Is Path of Legends Worth the Grind?
For casual players — honestly, it depends on what you want from the game. The rewards in Master I through Master III are decent but not dramatically better than what you get from Trophy Road. If your goal is just to unlock content and upgrade your cards, you don’t need to push Ranked obsessively every season.
For competitive players — yes, absolutely, without question. Path of Legends is where Clash Royale actually lives at the top level. The Hall of Fame, the exclusive cosmetics, the bragging rights of having your name on a global leaderboard — none of that exists anywhere else in the game. If you take Clash Royale seriously, this is the mode you should be spending your energy on.
For players who want the rewards without the grind — that’s a completely valid position too.
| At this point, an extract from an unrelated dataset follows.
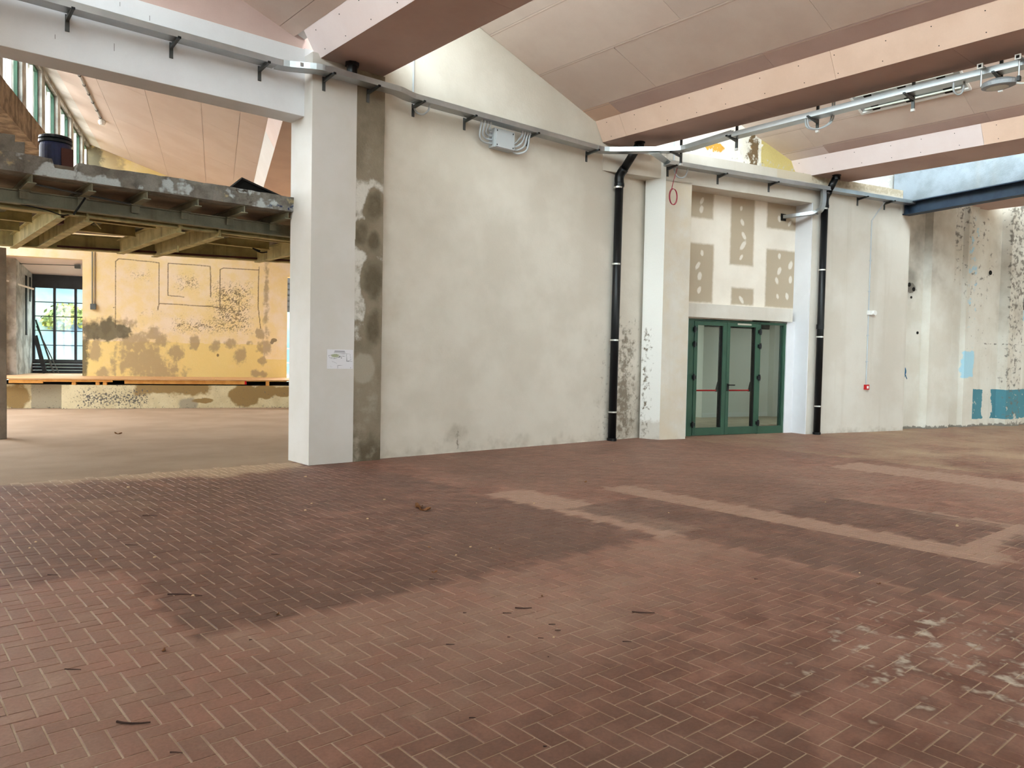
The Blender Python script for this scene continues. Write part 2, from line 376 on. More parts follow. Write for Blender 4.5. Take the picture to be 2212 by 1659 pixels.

Reaching Champion or Grand Champion every season for the Wild Card rewards is a meaningful account progression goal, and if the grind to get there every month isn’t something you enjoy, there are faster ways to reach your target league.
Final Thoughts
Path of Legends is the best and most punishing thing in Clash Royale simultaneously. It rewards skill, consistency, and game knowledge in a way that Trophy Road simply doesn’t — but it will also make you question your life choices during a five-game losing streak in Master III at midnight on a Tuesday.
Understanding the step system, the multiplier mechanic, and the reward structure puts you miles ahead of players who just wander in from Trophy Road and wonder why everything is harder. Now you know what you’re walking into. Go make it count.